The purple brand color highlights Administrate’s role as a changemaker in the corporate training industry and differentiates Administrate from its competitors. Blue was shifted to a supporting role in the palette. A set of vibrant, supporting accent and semantic (for product UI) colors were also introduced to the palette.

Screenshot of the full brand and grayscale palette as well as the UI palette semantic colors.

Rollout and documentation

Screenshot of the full brand and grayscale palette as well as the UI palette semantic colors.

A detailed set of brand guidelines were developed in order to communicate the changes to the company and partners. I presented the changes internally, communicating the reason for the change as well as providing an overview of the thinking behind the adjustments.

Digital applications of the new brand.

Significant attention was given to making the rollout as simple as possible for all relevant teams, and I made sure to send detailed emails alongside accessible assets to all relevant team leads.

This project underscored the importance of comprehensive research, a clear creative vision, early and frequent involvement of leadership, and rigorous implementation. The visual work here aimed to authentically capture the brand personality and values of the company.

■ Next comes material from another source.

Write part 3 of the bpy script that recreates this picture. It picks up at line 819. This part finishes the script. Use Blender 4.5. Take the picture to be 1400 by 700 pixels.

Digital and print applications of the new brand.

Results

Detailed guidelines and instructions played a pivotal role in ensuring consistency and adoption. I provided the Administrate team updated email signatures, branded polo shirts, social media templates, advertisements, new swag, and trade show booth assets. We also took the opportunity to sync with People Operations to provide employees and some key customers a new swag box with our branded materials.

Photo of swag box given out to all existing employees, some key customers and partners, and new hires.

The results of a cohesive brand have been positive for Administrate. Tradeshow staff and sales leaders have reported higher rates of recognition from attendees, significantly increased foot traffic, and the company has seen traction in the North America market both from partners and new customers.